Thursday, October 13, 2005

Seattle Times' follow through is lacking

Last Sunday I praised the Seattle Times for their article on global warming. In that post I wrote the following:

So, why does the media put the so-called skeptics on the air and in print? Why mislead the public? I think it boils down to most journalists not knowing which side to believe, so they offer balance. Balance is a tendency in journalists to attempt to show a lack of bias in coverage. However, when the so-called balance is filled with deceit, where does good journalistic investigation and ethics come in? Sandi Doughton, author of the Times article, did her research. She spent time learning about the subject and understanding it. She was then able to report on how overwhelming the research is and on the source of the skeptics and their false arguments. She frames the issues well. Why don't other media outlets do the same? Why don't they spend the time and money investigating the issue and applying good ethical standards by correcting the record when the liars are deceiving the public? Do the interests in "balance" trump the interests in "ethics" and disseminating accurate, factual information?
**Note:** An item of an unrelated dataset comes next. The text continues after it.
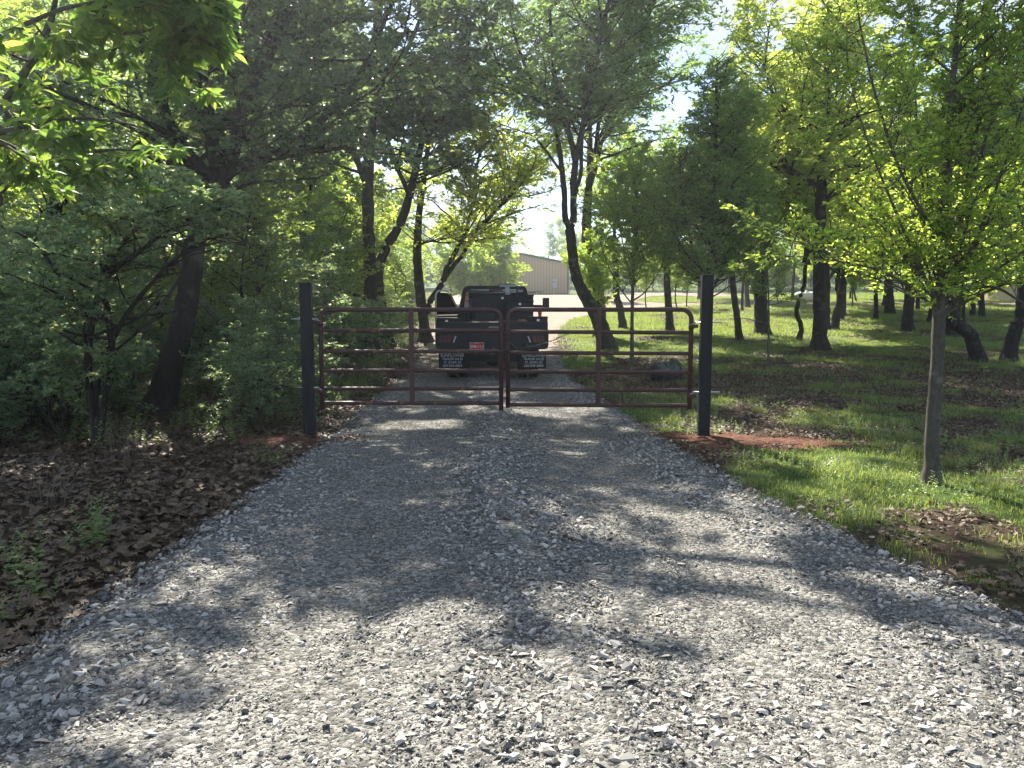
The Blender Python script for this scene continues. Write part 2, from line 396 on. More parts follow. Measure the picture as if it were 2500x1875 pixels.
def gravel_material(name, c_fine, c_mid, c_hi, red=None, y_red=(13, 24)):
    m, N, L = new_mat(name)
    out = N.new("ShaderNodeOutputMaterial"); b = N.new("ShaderNodeBsdfPrincipled"); L.new(b.outputs[0], out.inputs[0])
    b.inputs["Roughness"].default_value = .88; b.inputs["Specular IOR Level"].default_value = .3
    co = N.new("ShaderNodeTexCoord")
    v = N.new("ShaderNodeTexVoronoi"); v.inputs["Scale"].default_value = 42; v.feature = 'F1'; L.new(co.outputs["Object"], v.inputs["Vector"])
    v2 = N.new("ShaderNodeTexVoronoi"); v2.inputs["Scale"].default_value = 110; L.new(co.outputs["Object"], v2.inputs["Vector"])
    n = N.new("ShaderNodeTexNoise"); n.inputs["Scale"].default_value = 1.3; n.inputs["Detail"].default_value = 8; L.new(co.outputs["Object"], n.inputs["Vector"])
    sp = N.new("ShaderNodeSeparateColor"); L.new(v.outputs["Color"], sp.inputs[0])
    r = N.new("ShaderNodeValToRGB"); r.color_ramp.elements.new(.5)
    for i, (p, c) in enumerate([(.1, c_fine), (.55, c_mid), (.95, c_hi)]): r.color_ramp.elements[i].position = p; r.color_ramp.elements[i].color = (*c, 1)
    L.new(sp.outputs[0], r.inputs[0])
    col = r.outputs[0]
    mx = N.new("ShaderNodeMix"); mx.data_type = 'RGBA'; mx.blend_type = 'MULTIPLY'; mx.inputs["Factor"].default_value = .6
    r3 = N.new("ShaderNodeValToRGB"); r3.color_ramp.elements[0].position = .3; r3.color_ramp.elements[1].position = .7
    r3.color_ramp.elements[0].color = (.62, .6, .57, 1); r3.color_ramp.elements[1].color = (1, 1, 1, 1)
    L.new(n.outputs["Fac"], r3.inputs[0]); L.new(col, mx.inputs["A"]); L.new(r3.outputs[0], mx.inputs["B"]); col = mx.outputs["Result"]
    if red:
        s = N.new("ShaderNodeSeparateXYZ"); L.new(co.outputs["Object"], s.inputs[0])
        mr = N.new("ShaderNodeMapRange"); mr.inputs[1].default_value = y_red[0]; mr.inputs[2].default_value = y_red[1]; L.new(s.outputs[1], mr.inputs[0])
        rn = N.new("ShaderNodeValToRGB"); rn.color_ramp.elements[0].position = .3; rn.color_ramp.elements[1].position = .7
        rn.color_ramp.elements[0].color = (red[0] * .75, red[1] * .72, red[2] * .7, 1); rn.color_ramp.elements[1].color = (*red, 1)
        L.new(n.outputs["Fac"], rn.inputs[0])
        m3 = N.new("ShaderNodeMix"); m3.data_type = 'RGBA'; L.new(mr.outputs[0], m3.inputs["Factor"]); L.new(col, m3.inputs["A"]); L.new(rn.outputs[0], m3.inputs["B"]); col = m3.outputs["Result"]
    L.new(col, b.inputs["Base Color"])
    h = N.new("ShaderNodeMath"); h.operation = 'MULTIPLY_ADD'; h.inputs[1].default_value = .5; L.new(v2.outputs["Distance"], h.inputs[0]); L.new(v.outputs["Distance"], h.inputs[2])
    bp = N.new("ShaderNodeBump"); bp.inputs["Strength"].default_value = .9; bp.inputs["Distance"].default_value = .015; bp.invert = True
    L.new(h.outputs[0], bp.inputs["Height"]); L.new(bp.outputs[0], b.inputs["Normal"])
    return m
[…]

Imagine my dismay today when I read a piece about global warming in the Seattle Times (a re-print of an article from The Washington Post) and they quote one of the very people Ms. Doughton exposed as a corporate energy funded "skeptic". Indeed, Ms. Doughton even published scientists who debunked the claims made by the "skeptic" in both articles. From today's article, Climate data hint at record hot 2005:

But one skeptic, state climatologist George Taylor of Oregon, said it is difficult to determine an accurate global average temperature, especially since there are not enough stations recording ocean temperatures.

"I just don't trust it," Taylor said of the new calculation, noting that Goddard's findings are "mighty preliminary."

From the original article on global warming penned by Ms. Doughton:

Oregon State Climatologist George Taylor is a featured author on the Web site Tech Central Station, funded by Exxon and other corporations and described as the place where "free markets meet technology."

He has a master's degree in meteorology and runs a state office based at Oregon State University that compiles weather data and supplies it to policy- makers, farmers and other customers.

Taylor is not a member of OSU's academic faculty and has no published research on Arctic climate, but Sen. Inhofe cited Taylor's claim that Arctic temperatures were much warmer in the 1930s as proof global warming is bogus.

James Overland, a Seattle-based oceanographer who has studied the Arctic for nearly 40 years, analyzed temperatures across a wider area than Taylor. His conclusion: The 1930s were warm — but the 1990s were warmer. Two other peer-reviewed analyses agree.

Even more significant, Overland found the 1930s warming was typical of natural climate variation: Siberia might be warm one year and normal the next, while another part of the Arctic experienced unusual heat. Now there's persistent warming everywhere.

Taylor said in an e-mail that Tech Central Station paid him $500 for global-warming articles. United for Jobs, an industry coalition that opposes higher fuel-efficiency standards and greenhouse-gas limits, also paid Taylor and a co-author $4,000 for an article published on Tech Central Station.


The emphasis is my own; not that of The Seattle Times. Once again, by giving this bought and paid for skeptic equal time without mentioning his energy corporation funding or his lack of peer review, the Seattle Times has participated in perpetuating to the public the view that the debate is 50-50 and not 99-1 in favor of global warming (to use Ms. Doughton's words). Granted, the Seattle Times did not write this new article. But they did re-print it without the proper editorial oversight. In that, the Times failed on it's follow through of it's fine original piece of journalism. It allowed "balance" to triumph over editing and/or ethics and that's a shame. I have written to both Ms. Doughton and executive editor Michael Fancher (since he posted an editorial on the global warming piece, touting it as top notch journalism - as he should) about this. If I hear a reply, then I will definitely report back on it in this space.